15 Responses to “Some Baptiste Lake/Mount Hooker Photos”


  1. 1 Brad Samuelson Aug 18th, 2010 at 8:26 am

    Awesome pictures and mountains, Steve. Great way to spend a weekend.

    Can’t say I blame them for protecting their land and mistrusting our said intentions.

  2. 2 Nick Aug 18th, 2010 at 9:20 am

    Sweet area Steve!

  3. 3 ptor Aug 18th, 2010 at 11:27 am

    Beautiful zone!! Small price to pay for a little genocide.

  4. 4 randosteve Aug 18th, 2010 at 12:50 pm

    I can see where you guys are coming from….but to me it seems strange that I’m paying for some pioneers actions…how many years ago? A few year’s ago, I had to pay $250 (well…no one forced me) so some women could drive me 6 miles up a dirt road to a trailhead in the reservation.

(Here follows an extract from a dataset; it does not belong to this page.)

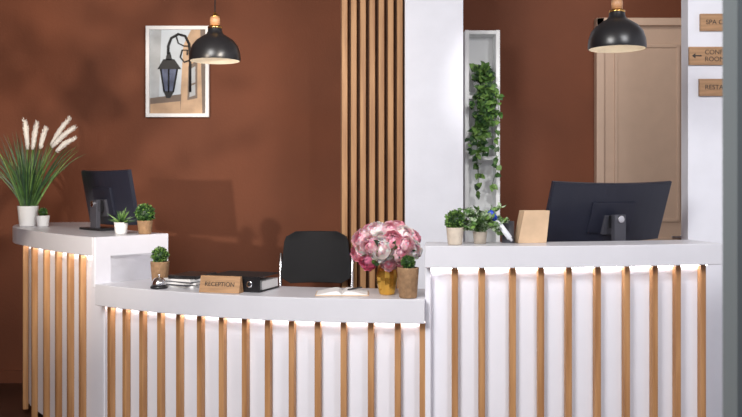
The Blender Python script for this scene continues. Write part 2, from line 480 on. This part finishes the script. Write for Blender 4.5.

It seem outrageous to me…and I will never do that again.

  5. 5 Smokey Aug 18th, 2010 at 1:59 pm

    Yeah, I feel it’s kinda bullshit and personally don’t pay to access the reservation north of my town.

  6. 6 Reg Aug 18th, 2010 at 2:30 pm

    I know your intentions are probably fine, but it definitely comes across as spoiled or even whiney when you think of all the beautiful places you are allowed to go to.

  7. 7 Omr Aug 18th, 2010 at 3:48 pm

    I’m with you Rando. I read a story (you’ve probably seen it) about skiing Navajo Mt on the AZ/UT state line. The Navajos said it was sacred ground and made the skiers jump through hoops and finally pay a sizable sum before permission was granted to hike their sacred land. Funny thing is, when they topped out on the peak, they were astonished to find the “sacred ground” was a forest of cell towers. I guess rent for antenaes qualifies as spiritual?

  8. 8 Derek Aug 18th, 2010 at 9:18 pm

    I say the hell with them!!! Anyone who has been up by GNP sees how they treat the land they care for so much they trash and thats just the truth. Plus MY pionier grandfather stocked those lake I have to pay to fish in the Winds. Its BS period.

  9. 9 Brad Samuelson Aug 19th, 2010 at 8:26 am

    The point is not how they treat their land, it’s that it is their land and they can do with it what they want. Remember the treaties where we gave them a little bit of land so that we could have the rest.

    If your great grandfather hadn’t over fished the lake your grandfather wouldn’t have had to stock it.

  10. 10 Reg Aug 19th, 2010 at 10:37 am

    Holy cow, like i said wah, wah wah, So what if you can’t ski one small area without having to jump through hoops. If our grandparents had treated them better, instead of embarking upon the me first attitude that is still evident in their offspring, things would probably be different. Usually we have given the Natives the shittiest bits of real estate as fair exchange for raping and murdering them in the past. So i feel we can all live a pretty good life without ever skiing or hiking on their land that makes up less the 1% of the terrain available to us all.

  11. 11 randosteve Aug 19th, 2010 at 5:07 pm

    um reg…i really don’t think my grandparents had anything to do with the persecution of the native americans.

  12. 12 Brad Samuelson Aug 20th, 2010 at 8:04 am

    I’m pretty sure when reg said “our grandparents” he was referring to those with colonial/European heritage.

    It’s interesting that Steve and Derek make ancillary off point arguments but never address the matter head on. It’s their land and they want to limit access, what’s the big deal? We deal with that all the time from ranchers, the timber industry and other land owners. Should all land have public access through it? I’m no right wing property rights activist but give me a break, I don’t want people walking through my backyard.

  13. 13 randosteve Aug 20th, 2010 at 12:54 pm

    brad…the big deal is that is sucks to have to pay to cross some imaginary line in the middle of no where…it’s as simple as that. i go to the mountains to get away from rules and be FREE…not to be told where i can and can not go.

    i see your point…but how long can someone hold a grudge against what others have done? to me, it feels like the persecution of native americans was eons ago. maybe not to them i guess?

  14. 14 norml Aug 20th, 2010 at 4:23 pm

    I don’t think it’s about holding a grudge. You pay to go into the park right? Is that because the feds have a grudge? What do you get paying the NPS? To cross that line of Federal land. Why is that different? You pay the fee to the go on the Rez and you’ll see that what you are paying for is a step up in wilderness quality that is unavailable outside the Rez. Pay what they ask, like you do for the park, if you really want to see whats out there. It’s not that big of deal.

  15. 15 Reg Aug 20th, 2010 at 10:25 pm

    Like Chris Rock says, “Have you ever met two native americans, you may have met one once, and one another time, but you ain’t never met two together.”

    Good point norml. If you want to be free and alone stay in your room with the door locked.